1) Sirius Millennium: a Super Baian Sirius' development. In this model there aren't the registers and they are replaced by "multichin rest", which is a patent of ours. On this way the sound of the right hand betters a lot. We make also others improvement but I don't want to talk at length.

2) Wing 374: an accordion dedicated to whom is looking for the lightness. It's an instruments with the keyboard of 37 notes F-F with 4 reads and 9 register at the right hand and with 120 basses and 4 register at the basses. All these features with only a weight of 6.8 kg. Let's stop with the instruments of 13, 14, 15 kg.

Q: A number of famous artists play Pigini and your instruments are very prominent at international competitions. What are the qualities of your instruments that you believe have attracted competition players to them?
A: I believe that I have had a lot of very good teachers, I mean teachers of life. I can't mention them all, but I want to name two of them.

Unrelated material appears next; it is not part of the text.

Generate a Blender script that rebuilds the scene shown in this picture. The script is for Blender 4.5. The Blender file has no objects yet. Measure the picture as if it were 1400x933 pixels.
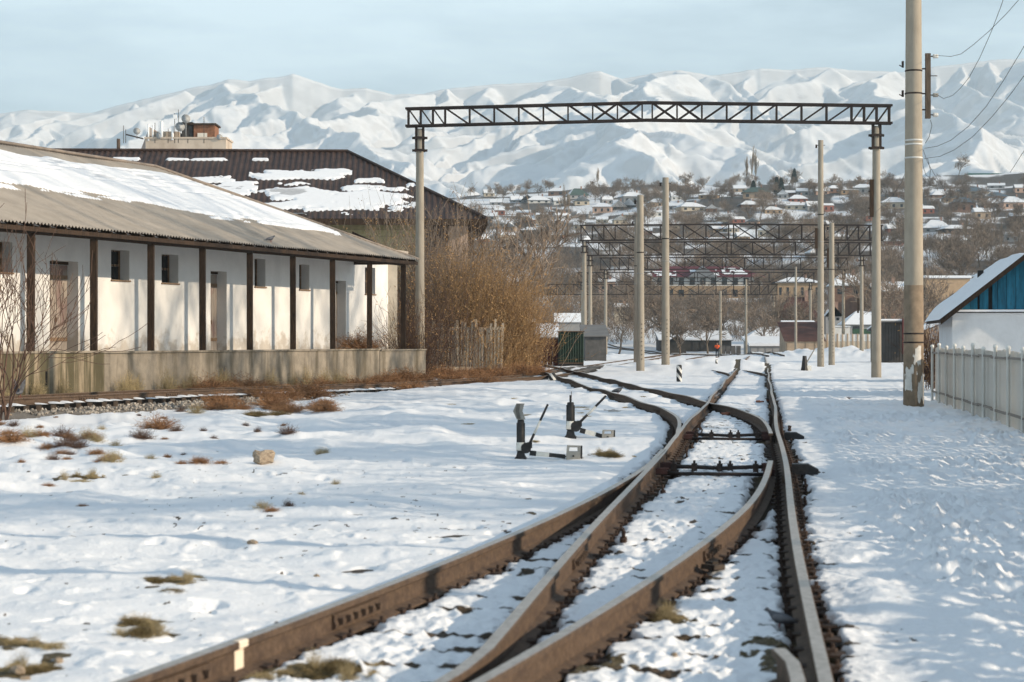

Mogens Ellegaard, unfortunately we lost him few years ago and Fernand Lacroix, still operating and always very informed on everything about the accordion.

Both had always helped me and always said to me: be careful Massimo, you have to always stay near the artists and try to understand what they wish, what are their needs, listen to them with a lot of attention, learn and try to give them not an accordion, but an instrument through which they feel themselves free to express their capacities.

This is our philosophy.
To provide a way, through which the artist can express themselves, to let them feel "the beauty and the good" that is inside each artist, to communicate with their public and impart emotions. I think that we produce an instrument able to give/impart emotions, not just accordions.

Q: Do you manufacture non standard instruments to order?
A: Yes, if we think it is a possible and an interesting thing.

Q: What other hobbies and interests aside from accordion manufacture do you have?
A: I love the sea and so if it is good and there isn't the wind I do sub immersion (diving) and on the contrary, when there is wind, I like going sailing …, in the years my passion for this sport has taken me from the Laser to the 470, the 505 and the Hobbie Cat 16, through which when there is the wind, I have fun with my friends.

Q: What do you see as the future long term direction of accordion manufacture?
A: We are going into the third millennium, the accordion is an instrument born at the end of the preceding century, and it becomes more and more a well known instrument, in the most exclusive cultural clubs of classical music, original music as well as the modern music.

At the same time, the accordion has had a lot of success with Ethnic music and the use of an instrument which gives happiness and is easy to play and this type of accordion continues with a lot of different shades: Tex Mex, Oberkrainer, Varieté, Gaupasa.

There also continues a lot of orchestras and music schools.

The accordion is a live and versatile instrument so I think that our factory, here in Castelfidardo will have, a lot of working years and that a lot of future generations of accordionists will perform with our instruments.